Meselelerin görünen değil görünmeyen yönlerine odaklanmak gerek.
Yani, bize gösterilen değil gösterenin kafasındaki nedir bunu ortaya çıkarırsak, futbolun endüstriyelleştiği şu süreçte, doğruyu bulabiliriz.
Bakın, Trabzonspor’a gelen gidiyor.
Gidenlerin çoğu da “Eyvallah” diyor.
Yani gitmek için can atıyor.
Zemini hazırlıyor.
Ersun Yanal’ın gidişi böyle.
Yanal kendini taa baştan takıma veremedi. Gitti, giderken de tazminatını aldı.
Ne iyi bir  tüccarlık değil mi?
Şimdi, bir duyumum mu var? 
Hayır
Peki bir yerden bilgi mi geldi?
Hayır.
Ama huylanıyorum.
Onur Kıvrak krizinden ben, bana gösterileni değil, senaryoyu yazanların yüzünü görmeye çalışıyorum.
Diyorum ki.
Bu bir önsezi.
Meslek tecrübesi.
Trabzonspor gerçeği ve tanıdığım insanların yöntemi.
Tüm bunlardan çıkardığım sonuç şu.
Aslında, Süleyman Hurma gitmek istiyor.
Giderken de bir taş ile iki kuş vurmayı amaçlıyor.
Kendini ve Onur’u  kurtararak.
Ya da moda deyim ile pazarlayarak.
Hurma, Trabzonspor’a geldi umduğunu bulamadı. Maddi açıdan. Baktı sıkıntı var. Kendi gelirinde de(!) kulübün gelirinde de.
Bir an önce  ceketi omuza atıp kaçacak.
Bunun için de haklı olacak.
Büyük balığı yem edecek. Kendi de güya yem olacak!
Onur ile kendi arasında tercih kulvarına giren, Hurma ise, Hurma gider.
Konjektör onu gerektiriyor.
Ve Hurma kaçmak için böyle bir fırsat yaratıyor.

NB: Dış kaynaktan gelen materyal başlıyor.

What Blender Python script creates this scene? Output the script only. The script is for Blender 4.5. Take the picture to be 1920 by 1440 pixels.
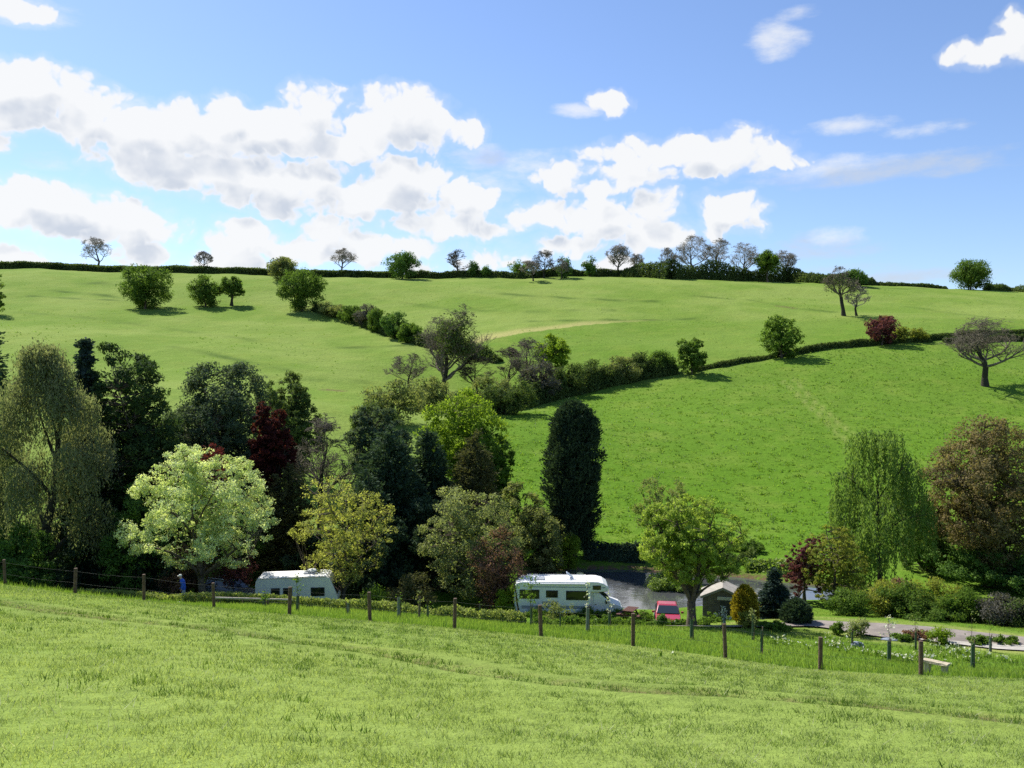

Aslında, gidecek ama böyle giderek, profesyonel bir hamle yapmaya çalışıyor.
Yerler mi?
Yedik  diye görünüyoruz.
Süleyman Hurma, bir krize bu kadar basitçe batıyorsa, kendini Trabzonspor’dan uzaklaştırmak içindir.
Onur’u kullanarak bu işi yapıyor.
Dedim ya.
Elimde bir done yok.
Ama sezilerim  ve mesleki tecrübelerime güveniyorum.